Ignacio hat mich auch komplett kalt gelassen. Wenn ich ihn betrachte, bin ich der Meinung, er hat die größte Entwicklung in diesem Buch durchgemacht. Dass er am Ende für sich und seine Prinzipien kämpft, zeigt Größe. Dennoch kam ich emotional überhaupt nicht an ihn ran.
Streckenweise haben die beiden sich auch richtig billig verhalten. Da musste man in Anbetracht der Tatsache, dass sie zwei erwachsene Menschen sind, auch mal mit dem Kopf schütteln.
Handlung
Wie schon oben angekündigt, sollten in dem Buch eigentlich „Macht, Intrigen, Leidenschaft“ vorkommen.

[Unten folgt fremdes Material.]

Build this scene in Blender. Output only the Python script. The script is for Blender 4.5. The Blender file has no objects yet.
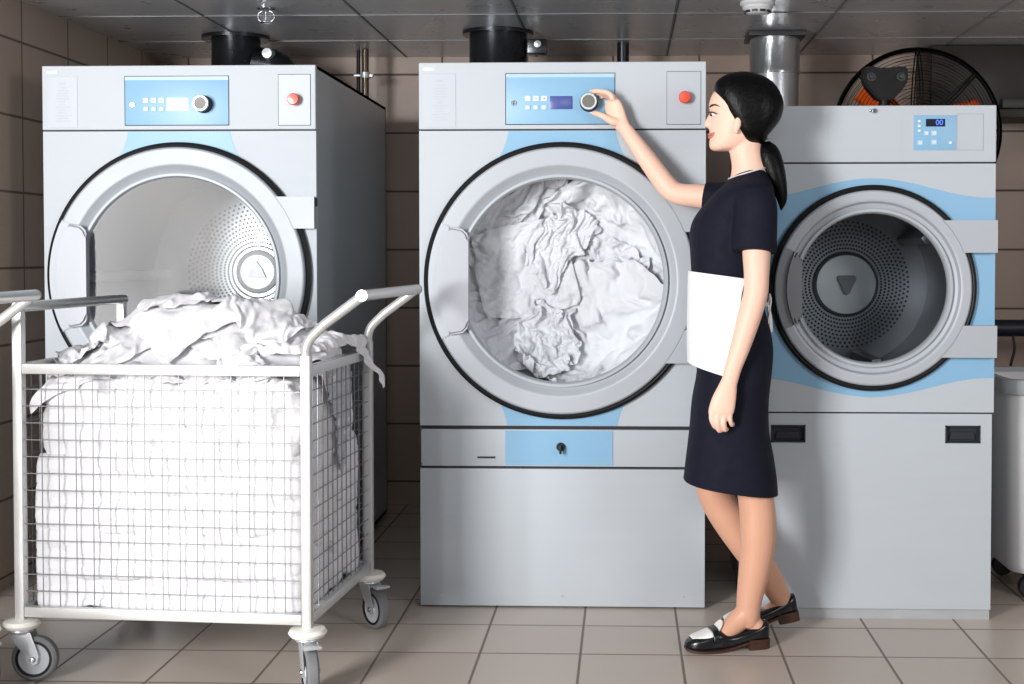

Von Leidenschaft war leider nicht so viel zu spüren. Leser, die sehr gerne Anwaltsgeschichten lesen, sind hier wahrscheinlich gut aufgehoben. Ich würde von mir schon behaupten, dass ein generelles Interesse an dem Thema „Recht“ da ist, aber dieser Rechtsstreit hat sich doch extrem in die Länge gezogen. Generell sind in dem Buch einige Stellen zu finden, die man gut und gerne kürzen oder komplett weglassen hätte können. 100 Seiten weniger hätten meines Erachtens nach auch gereicht.
Für mich war die Handlung streckenweise auch unglaublich vorhersehbar. Ich habe immer auf den ganz großen Knall gewartet, aber er kam einfach nicht. Die sich anbietenden Konfliktpotenziale wurden dementsprechend nicht effektiv genutzt.
Zudem finden sich in dem Buch sehr viele Klischees, auf die ich aber nicht näher eingehen kann, weil sie doch zu viel verraten würden. So viel sei gesagt: In Schweden löst man seine Probleme anscheinend entweder mit Alkohol oder Sex. 😉
Fazit
Wie ihr schon merkt, kommt das Buch bei mir überhaupt nicht gut weg. Ich bin selbst sehr enttäuscht, weil ich nach der überzeugenden Leseprobe etwas komplett anderes erwartet habe. Aber aus den oben genannten Gründen, war ich am Ende relativ froh, es endlich beenden zu können.
Danke natürlich trotzdem an die Lesejury, dass ich an der Leserunde teilnehmen durfte und auch ein großes Dankeschön an meine Mitleser/innen. Ich fand’s sehr schön, dass wir so offen miteinander diskutiert haben und dass wir doch mal anderer Meinung waren. Es hat mir wahnsinnig viel Spaß gemacht.